Oil on paperboard, roughly 13 x 9 inches ( 33 x 23 cm); in the Cooper Hewitt Collection of the Smithsonian Design Museum.

Interestingly, the museum has posted two images of this work, the one above, top, which I’ll call the “cool” version, and the one above, bottom, which I’ll call the “warm” version.

The museum mentions that there are two versions of the image, and provides an essentially identical collection description page for each. Both are also nicely provided with a high-res version of the image.

Here is the cool version (also linked above), with a link to the high-res image for that version.

Here is the warm version, with its corresponding high-res image (actually higher in resolution than the large version of the cool image).

Neither gives an indication of which image is more true to the original painting. The museum used the cooler version in their online listing for a show from 2006 that included the painting.

Though the difference seems striking, this is an example of how easily images of an artwork — even those posted by museums of work in their own collections — can vary from the original. I was able to take each version of the image into Photoshop and quickly reproduce the appearance of the other image with some adjustments to hue and lightness.

It’s interesting to see the details brought out by the color adjustments, the oranges and reds that you see in the “warm” version are actually there in the cooler image, just not as noticeable; I suspect they are partly from an underpainting.


Comments

2 responses to “Eye Candy for Today: Frederic Edwin Church oil sketch”
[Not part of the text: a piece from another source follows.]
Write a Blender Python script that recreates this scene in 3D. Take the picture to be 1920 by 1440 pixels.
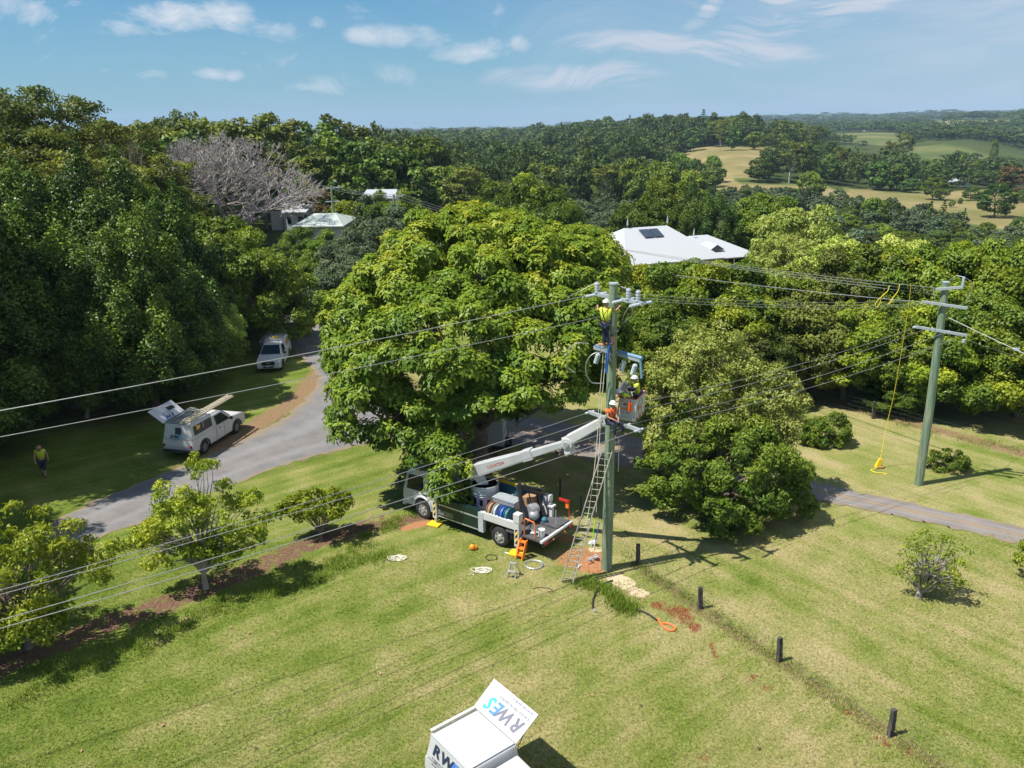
import bpy, math, numpy as np
from mathutils import Vector, Matrix
R_ = math.radians
SC = bpy.context.scene
for o in list(bpy.data.objects): bpy.data.objects.remove(o)
# ---------------------------------------------------------------- camera
F = 1553.0; PITCH = R_(17.6); ROLL = R_(0.68); H = 18.5
fwd = np.array([0, math.cos(PITCH), -math.sin(PITCH)]); u0 = np.cross([1., 0, 0], fwd)
right = math.cos(ROLL)*np.array([1., 0, 0]) - math.sin(ROLL)*u0
upv = math.cos(ROLL)*u0 + math.sin(ROLL)*np.array([1., 0, 0])
cam = bpy.data.objects.new('camera', bpy.data.cameras.new('camera')); SC.collection.objects.link(cam)
cam.data.sensor_width = 36; cam.data.lens = F*36/1920; cam.data.clip_start = .5; cam.data.clip_end = 40000
mw = Matrix.Identity(4)
for i in range(3):
    mw[i][0] = right[i]; mw[i][1] = upv[i]; mw[i][2] = -fwd[i]
mw[2][3] = H
cam.matrix_world = mw; SC.camera = cam
def ray(px, py): return fwd + right*((px-960)/F) - upv*((py-720)/F)
def at(px, py, z=0.):
    d = ray(px, py); return np.array([0, 0, H]) + d*((z-H)/d[2])
def atY(px, py, Y):
    d = ray(px, py); return np.array([0, 0, H]) + d*(Y/d[1])
def proj(x, y, z):
    v = [x, y, z-H]; w = v[0]*fwd[0]+v[1]*fwd[1]+v[2]*fwd[2]
    return 960+F*(v[0]*right[0]+v[1]*right[1]+v[2]*right[2])/w, 720-F*(v[0]*upv[0]+v[1]*upv[1]+v[2]*upv[2])/w, w
# ---------------------------------------------------------------- render, sky, sun
SC.render.engine = 'CYCLES'
SC.cycles.use_denoising = True; SC.cycles.use_adaptive_sampling = True; SC.cycles.adaptive_threshold = .015
SC.cycles.max_bounces = 6; SC.cycles.diffuse_bounces = 2; SC.cycles.glossy_bounces = 2
SC.cycles.transmission_bounces = 3; SC.cycles.volume_bounces = 0; SC.cycles.transparent_max_bounces = 4
SC.view_settings.view_transform = 'Standard'; SC.view_settings.look = 'None'
SC.view_settings.exposure = EXPO = 0.62; SC.view_settings.gamma = 1
EL = R_(60); AZS = R_(17)        # shadows fall towards +x and a little +y
sun_dir = Vector((-math.cos(EL)*math.cos(AZS), -math.cos(EL)*math.sin(AZS), math.sin(EL)))
sl = bpy.data.lights.new('sun', 'SUN'); sl.energy = 5.0; sl.angle = R_(.5); sl.color = (1, .955, .87)
so = bpy.data.objects.new('sun', sl); SC.collection.objects.link(so)
so.rotation_euler = sun_dir.to_track_quat('Z', 'Y').to_euler(); so.location = (0, 0, 60)
W = bpy.data.worlds.new('World'); SC.world = W; W.use_nodes = True
nt = W.node_tree; nt.nodes.clear()
def NN(nt, t, **k):
    n = nt.nodes.new(t)
    for a, b in k.items():
        if a.startswith('i_'):
            key = a[2:]; key = int(key) if key.isdigit() else key.replace('_', ' ')
            n.inputs[key].default_value = b
        else: setattr(n, a, b)
    return n
def math_(nt, op, a, b=None, c=None, clamp=False):
    n = nt.nodes.new('ShaderNodeMath'); n.operation = op; n.use_clamp = clamp
    for i, v in enumerate((a, b, c)):
        if v is None: continue
        if isinstance(v, (int, float)): n.inputs[i].default_value = v
        else: nt.links.new(v, n.inputs[i])
    return n.outputs[0]
def ramp(nt, fac, stops):
    n = nt.nodes.new('ShaderNodeValToRGB'); e = n.color_ramp.elements
    while len(e) < len(stops): e.new(.5)
    for k, (p, c) in enumerate(stops):
        e[k].position = p; e[k].color = (*c, 1) if len(c) == 3 else c
    nt.links.new(fac, n.inputs[0]); return n.outputs[0]
def mixc(nt, fac, a, b, mode='MIX'):
    n = nt.nodes.new('ShaderNodeMix'); n.data_type = 'RGBA'; n.blend_type = mode
    for s, v in ((n.inputs[0], fac), (n.inputs[6], a), (n.inputs[7], b)):
        if isinstance(v, (int, float)): s.default_value = v
        elif isinstance(v, tuple): s.default_value = (*v, 1) if len(v) == 3 else v
        else: nt.links.new(v, s)
    return n.outputs[2]
def noise(nt, vec, scale, detail=4, rough=.55, w=None):
    n = nt.nodes.new('ShaderNodeTexNoise'); n.inputs['Scale'].default_value = scale
    n.inputs['Detail'].default_value = detail; n.inputs['Roughness'].default_value = rough
    if vec is not None: nt.links.new(vec, n.inputs['Vector'])
    return n.outputs['Fac']
def mapping(nt, vec, loc=(0, 0, 0), rot=(0, 0, 0), scale=(1, 1, 1)):
    n = nt.nodes.new('ShaderNodeMapping'); nt.links.new(vec, n.inputs[0])
    n.inputs[1].default_value = loc; n.inputs[2].default_value = rot; n.inputs[3].default_value = scale
    return n.outputs[0]
sky = NN(nt, 'ShaderNodeTexSky', sky_type='NISHITA', sun_disc=False, sun_elevation=EL,
         sun_rotation=math.atan2(sun_dir.x, sun_dir.y), altitude=100, air_density=1.0, dust_density=.7, ozone_density=1.6)
tc = NN(nt, 'ShaderNodeTexCoord')
sep = NN(nt, 'ShaderNodeSeparateXYZ'); nt.links.new(tc.outputs['Generated'], sep.inputs[0])
az = math_(nt, 'ARCTAN2', sep.outputs[0], sep.outputs[1]); el = math_(nt, 'ARCSINE', sep.outputs[2])
cmb = NN(nt, 'ShaderNodeCombineXYZ'); nt.links.new(az, cmb.inputs[0]); nt.links.new(el, cmb.inputs[1])
P2 = cmb.outputs[0]
# high thin cirrus, thicker towards the right (+az)
wob = noise(nt, P2, 3.0, 3)
wv = NN(nt, 'ShaderNodeVectorMath', operation='SCALE'); wv.inputs[3].default_value = .35
wn = NN(nt, 'ShaderNodeTexNoise', i_Scale=2.5, i_Detail=3.); nt.links.new(P2, wn.inputs['Vector']); nt.links.new(wn.outputs['Color'], wv.inputs[0])
wa = NN(nt, 'ShaderNodeVectorMath', operation='ADD'); nt.links.new(P2, wa.inputs[0]); nt.links.new(wv.outputs[0], wa.inputs[1])
c1 = noise(nt, mapping(nt, wa.outputs[0], rot=(0, 0, R_(-14)), scale=(1.6, 9, 1)), 2.3, 8, .6)
c2 = noise(nt, mapping(nt, P2, scale=(1, 3.4, 1)), 2.2, 3, .5)
side = math_(nt, 'MULTIPLY_ADD', az, .9, .48, clamp=True)
cir = math_(nt, 'MULTIPLY', ramp(nt, c1, [(.38, (0,)*3), (.75, (1,)*3)]), ramp(nt, c2, [(.3, (.25,)*3), (.65, (1,)*3)]))
cir = math_(nt, 'MULTIPLY', math_(nt, 'MULTIPLY', cir, side), ramp(nt, noise(nt, mapping(nt, wa.outputs[0], rot=(0, 0, R_(-10)), scale=(2, 16, 1)), 2.2, 9, .68), [(.36, (.3,)*3), (.62, (1.2,)*3)]))
veil = math_(nt, 'MULTIPLY', math_(nt, 'MULTIPLY_ADD', az, 1.1, .05, clamp=True), .65)
def blob(az0, el0, ra, rel_, amp=1.):
    a = math_(nt, 'DIVIDE', math_(nt, 'SUBTRACT', az, az0), ra); b = math_(nt, 'DIVIDE', math_(nt, 'SUBTRACT', el, el0), rel_)
    r2 = math_(nt, 'ADD', math_(nt, 'MULTIPLY', a, a), math_(nt, 'MULTIPLY', b, b))
    return math_(nt, 'MULTIPLY', math_(nt, 'SUBTRACT', 1., r2, clamp=True), amp)
def dirp(px, py):
    d = ray(px, py); d = d/np.linalg.norm(d); return math.atan2(d[0], d[1]), math.asin(d[2])
acc = None
for px, py, w_, h_, amp in ((330, 32, 75, 26, 1.2), (430, 26, 52, 26, 1.25), (515, 58, 70, 18, .95), (735, 68, 95, 20, 1.15), (795, 68, 45, 24, 1.1), (915, 92, 50, 20, .95),
                            (975, 84, 20, 14, .9), (20, 12, 62, 26, 1.1), (75, 5, 20, 12, .8), (225, 45, 50, 20, .8), (290, 139, 42, 11, .95), (400, 138, 30, 13, .85), (437, 140, 18, 11, .85), (595, 44, 25, 12, .75),
                            (135, 2, 22, 12, .8), (860, 100, 60, 18, .7), (550, 162, 30, 10, .55), (640, 150, 60, 22, .4), (740, 135, 60, 30, .45), (530, 120, 45, 20, .4), (620, 165, 60, 14, .4)):
    a0, e0 = dirp(px, py)
    b_ = blob(a0, e0, w_/1480*1.15, h_/1480*1.15, amp)
    acc = b_ if acc is None else math_(nt, 'MAXIMUM', acc, b_)
pn = noise(nt, mapping(nt, wa.outputs[0], scale=(1, 1.9, 1)), 17, 10, .68)
puff = math_(nt, 'ADD', math_(nt, 'MULTIPLY', acc, .46), math_(nt, 'MULTIPLY', math_(nt, 'SUBTRACT', pn, .60), 1.5))
puff = math_(nt, 'MULTIPLY', ramp(nt, puff, [(.02, (0,)*3), (.55, (1,)*3)]), .95)
# long streaks upper right
stk = None
for (xa, ya, xb, yb, wd) in ((1380, 78, 1730, -6, 26), (1300, 60, 1390, 0, 16), (1400, 8, 1500, 26, 9), (1110, 95, 1500, 115, 20), (960, 165, 1210, 165, 22)):
    (a0, e0), (a1, e1) = dirp(xa, ya), dirp(xb, yb); L = math.hypot(a1-a0, e1-e0); t_ = math.atan2(e1-e0, a1-a0)
    mv = mapping(nt, P2, loc=(-(a0+a1)/2, -(e0+e1)/2, 0))
    mv = mapping(nt, mv, rot=(0, 0, -t_), scale=(1, 1, 1))
    s3 = NN(nt, 'ShaderNodeSeparateXYZ'); nt.links.new(mv, s3.inputs[0])
    wz = math_(nt, 'MULTIPLY_ADD', math_(nt, 'SUBTRACT', wob, .5), .12, s3.outputs[1])
    a = math_(nt, 'DIVIDE', s3.outputs[0], L*.8); b = math_(nt, 'DIVIDE', wz, wd*1.3/1480)
    v = math_(nt, 'SUBTRACT', 1., math_(nt, 'ADD', math_(nt, 'MULTIPLY', a, a), math_(nt, 'MULTIPLY', b, b)), clamp=True)
    stk = v if stk is None else math_(nt, 'MAXIMUM', stk, v)
c3 = noise(nt, mapping(nt, wa.outputs[0], rot=(0, 0, R_(-22)), scale=(2.2, 22, 1)), 2.6, 10, .7)
stk = math_(nt, 'MULTIPLY', stk, ramp(nt, c3, [(.36, (.05,)*3), (.64, (1,)*3)]))
skyc = mixc(nt, 1., sky.outputs[0], (.21, .75, 1.14), 'MULTIPLY')
hor = math_(nt, 'SUBTRACT', 1., math_(nt, 'MULTIPLY', el, 4.2), clamp=True)
skyc = mixc(nt, math_(nt, 'MULTIPLY', hor, .62), skyc, (4.5, 6.7, 8.0))
thin = math_(nt, 'MAXIMUM', math_(nt, 'ADD', math_(nt, 'MULTIPLY', cir, .85), veil), math_(nt, 'MULTIPLY', stk, 1.5), clamp=True)
mx = mixc(nt, puff, mixc(nt, thin, skyc, (6.5, 7.3, 8.5)), (8.4, 8.9, 9.6))
bg = NN(nt, 'ShaderNodeBackground', i_Strength=.058); nt.links.new(mx, bg.inputs[0])
wo = NN(nt, 'ShaderNodeOutputWorld'); nt.links.new(bg.outputs[0], wo.inputs[0])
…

  1. https://www.museothyssen.org/en/collection/artists/church-frederic-edwin/south-american-landscape
    He painted South American landscapes in his studio in New York two years after returning from Ecuador.
    https://www.youtube.com/watch?v=k8l0L-Sw_5w
    What can today’s artists learn from nineteenth century landscape painting?

  2. Eye candy indeed. I’ve never seen this one before. Thanks for sharing.